La Constitution oblige la Confédération à encourager le report du trafic de marchandises de la route vers le rail…
Nous sommes favorables au fret ferroviaire quand cela est justifié: j’y ai moi-même recours dans mon entreprise. Mais il ne peut pas remplacer le transport routier. Prenez le commerce extérieur. Le transport routier représentait 51% de son volume en 2000, 67% aujourd’hui. Le problème est simple. Les pays qui nous entourent n’ont pas misé sur le fret ferroviaire (à part l’Autriche - ndlr). Les marchandises arrivent en camion en Suisse et il serait trop coûteux de les transborder sur des trains pour de si courtes distances. De plus, le rail ne va pas partout. Le transport routier est donc là pour rester.
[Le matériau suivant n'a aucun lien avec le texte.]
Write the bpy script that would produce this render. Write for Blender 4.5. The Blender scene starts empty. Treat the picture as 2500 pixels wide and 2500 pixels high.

En favorisant les infrastructures de transport public, les mesures privilégiées par le rapport libéreront de la place sur la route, ce qui facilitera le trafic professionnel…
Ce n’est pas toujours aussi simple. Les infrastructures de transport public peuvent prendre de la place sur la voirie, ce qui handicape le trafic professionnel. Nous n’y voyons pas d’inconvénients si on aménage parallèlement des itinéraires d’évitement. Le tram de Ferney constitue un bon exemple. On a lié sa réalisation à celle d’un itinéraire d’évitement, la Route des Nations. Nous l’avons soutenu. Nous avons en revanche déposé un recours contre le projet de bus à haut niveau de service entre la Gare Cornavin et la zone industrielle de Meyrin-Satigny-Vernier, avec les autres associations membres de RouteGenève. Il emprunterait une route cruciale pour les transports professionnels sans qu’aucun itinéraire de remplacement n’ait été proposé.

Le rapport considère aussi le projet de traversée du lac comme non prioritaire…
Oui, et c’est regrettable. Elle a été acceptée par 63% des votants en 2016. Il ne s’agit pas d’une infrastructure d’agglomération, mais d’un projet qui permettrait de relier la Suisse occidentale à la France et à l’Italie en évitant que le trafic international n’encombre l’autoroute de contournement. Elle délesterait aussi le U lacustre. Genève est la seule grande agglomération suisse qui ne possède pas de contournement par l’est. Cela illustre le désavantage de la région lémanique par rapport à la région zurichoise.

Qu’entendez-vous par là?
Les cantons de Genève et de Vaud représentent 15% du PIB suisse et 16% des investissements jugés prioritaires par le rapport, alors qu’ils accusent un certain retard en matière d’infrastructures. Zurich représente 19% du PIB de la Suisse et 31% des investissements jugés prioritaires. Soit un tiers de plus que sa part de PIB, alors que le canton est déjà très bien doté.